Austin council set to OK budget, millions in police cuts

Ryan Autullo
Austin American-Statesman

Austin City Council members will vote Thursday on a budget that is expected to greatly reduce the Austin Police Department’s funding, by perhaps as much as $150 million.

The council was close to voting late Wednesday before recessing after several council members said they were feeling fatigued or sick. Before breaking, the council passed two similar budget items to move the policedDepartment headquarters out of its aging downtown location and directed the city manager to find different city space for the department’s next home.

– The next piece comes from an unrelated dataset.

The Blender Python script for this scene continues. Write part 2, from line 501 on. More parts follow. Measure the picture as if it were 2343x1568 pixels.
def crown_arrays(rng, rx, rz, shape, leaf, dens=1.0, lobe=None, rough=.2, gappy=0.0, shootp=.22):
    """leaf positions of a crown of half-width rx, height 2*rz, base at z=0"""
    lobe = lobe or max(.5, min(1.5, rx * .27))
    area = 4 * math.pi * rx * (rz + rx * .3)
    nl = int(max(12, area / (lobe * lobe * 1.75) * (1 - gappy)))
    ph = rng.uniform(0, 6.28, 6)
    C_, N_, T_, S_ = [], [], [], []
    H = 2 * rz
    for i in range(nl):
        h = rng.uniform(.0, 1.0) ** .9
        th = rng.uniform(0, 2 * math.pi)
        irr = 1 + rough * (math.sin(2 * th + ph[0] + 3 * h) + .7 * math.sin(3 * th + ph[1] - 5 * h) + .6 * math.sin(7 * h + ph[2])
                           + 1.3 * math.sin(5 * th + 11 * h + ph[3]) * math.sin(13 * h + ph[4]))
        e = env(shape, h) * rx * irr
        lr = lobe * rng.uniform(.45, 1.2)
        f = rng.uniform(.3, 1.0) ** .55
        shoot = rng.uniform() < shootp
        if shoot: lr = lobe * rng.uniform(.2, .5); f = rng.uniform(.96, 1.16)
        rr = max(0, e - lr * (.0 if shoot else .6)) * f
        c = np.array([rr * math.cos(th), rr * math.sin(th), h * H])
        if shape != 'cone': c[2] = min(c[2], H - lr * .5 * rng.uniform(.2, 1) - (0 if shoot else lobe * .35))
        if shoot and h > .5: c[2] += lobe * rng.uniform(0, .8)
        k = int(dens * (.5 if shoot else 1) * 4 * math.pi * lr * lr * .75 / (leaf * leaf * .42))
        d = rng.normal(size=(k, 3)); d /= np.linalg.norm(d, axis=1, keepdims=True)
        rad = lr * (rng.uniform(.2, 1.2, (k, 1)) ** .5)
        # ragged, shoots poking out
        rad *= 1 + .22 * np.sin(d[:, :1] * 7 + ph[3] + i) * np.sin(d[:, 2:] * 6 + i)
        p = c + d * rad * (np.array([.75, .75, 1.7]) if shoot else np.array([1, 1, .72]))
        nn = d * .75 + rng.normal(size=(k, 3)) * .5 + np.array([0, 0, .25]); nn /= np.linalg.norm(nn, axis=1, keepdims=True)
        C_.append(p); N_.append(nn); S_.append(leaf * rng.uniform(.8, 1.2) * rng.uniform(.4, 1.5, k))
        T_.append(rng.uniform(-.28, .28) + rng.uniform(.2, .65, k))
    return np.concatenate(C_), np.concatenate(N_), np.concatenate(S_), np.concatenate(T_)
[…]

The day began with community members flooding the council meeting with final pleas for significant police cuts. Activists had circled the city’s budget adoption process for months, leveraging George Floyd’s death in Minneapolis and Michael Ramos’ death in Austin to reimagine policing by removing funding and authority from the police force.

Heading into Thursday, the council has proposed reductions of more than $150 million from police through three ways. Those are: direct spending cuts, including the elimination of three cadet classes; moving functions from the police department, including internal affairs and forensics, to other departments or community organizations; and diverting funds toward alternative forms of public safety, which would not happen immediately but would happen before the end of the fiscal year.

Those cuts were in addition to $11.3 million presented by the city’s budget office.

Many callers praised the council’s efforts, while others said the cuts did not go far enough, suggesting the $21.5 million that will be redistributed into the community from the police department’s budget is too little.

The City Council was scheduled to reconvene at 10 a.m. on Thursday.